開幕戦特有の、この清々しい雰囲気が大好きだ。以前、「プロ野球ファンには3回の正月がある」と書いたことがあるけれど、「3度目の正月」が来て、晴れやかな気持ちでこの日を迎えている。ちなみに、「3回の正月」とは、新年の訪れである1月1日、キャンプが始まる2月1日、そして、開幕戦のことである。
開幕戦とは、その年のチームの戦い方、大げさに言ってしまえば「哲学」のようなものを表明する場なのだと僕は考えている。「今シーズンのうちは彼を中心に戦っていきますよ」「今年はこのような打順で得点を奪いに行きますよ」「今季のリリーフ陣にはこんな顔ぶれがそろっていますよ」と、球団からファンへのお披露目興行のような側面もあるように思うのだ。今年、開幕マウンドを託されることになったのは来日2年目のブキャナンだ。「今シーズンのヤクルトはブキャナンを中心に展開していきますよ!」という小川淳司監督からのメッセージ。しかと受け止めたい。
チームメイトを「家族」と呼ぶナイスガイに託した開幕戦
それにしても、ブキャナンはナイスガイだ。来日早々となる昨年の開幕前には、日本語で「家族」と書かれたTシャツをプロデュースし、チームメイトやスタッフに配布した。ファンサービスにも積極的で、特に子どもファンに対しては自らの練習ウェアやスパイクなど、惜しげもなくサイン入りであげている光景をしばしば目にした。
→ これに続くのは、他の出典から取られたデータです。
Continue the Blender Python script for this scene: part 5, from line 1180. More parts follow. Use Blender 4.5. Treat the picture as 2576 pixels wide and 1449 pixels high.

昨年は好投するものの、打線の援護に恵まれずに6勝13敗と黒星が先行した。それでも、QSを達成しながら勝利を挙げることができなかった試合は、実に11度もあった。チームで唯一、規定投球回をクリアしたのもこの男だった。昨年まで一軍投手コーチを務めていた伊藤智仁(現・富山GRNサンダーバーズ監督)はかつて、彼をこう評した。
「彼のプレースタイルは本当に気持ちがいい。周りに“彼を勝たせたい”と思わせるピッチャーだからね。常に闘志をむき出しにしているし、バッティングも守備も、何をやらせても一生懸命。試合になると、普段とは別人のような表情だしね。自分が降板した試合でも、チームが勝てば普通に喜んでいるし、キャンプでも外国人用の特別メニューじゃなくて、日本人と同じメニューで夜間練習までしていましたからね」
昨年5月30日のオリックス・バファローズとの一戦に先発した際には痛烈な打球を足に当てたものの、それでも平然とマウンドに立ち続けた。当時の伊藤コーチが「一度、ベンチに戻って手当をした方がいい」と諭したものの、ブキャナンは「ノー!」と拒否したという。このとき、ブキャナンは言った。
「オレは絶対に引き下がらない。絶対にマウンドに居続けるんだ!」
一度マウンドに上がったのならば、最後までそれを守り続ける。先発投手ならではの矜持は他のどの投手よりも強い。そんな男が、再起を図るチームの2018年開幕マウンドを託されたのだ。ブキャナンが意気に感じていないはずがない――。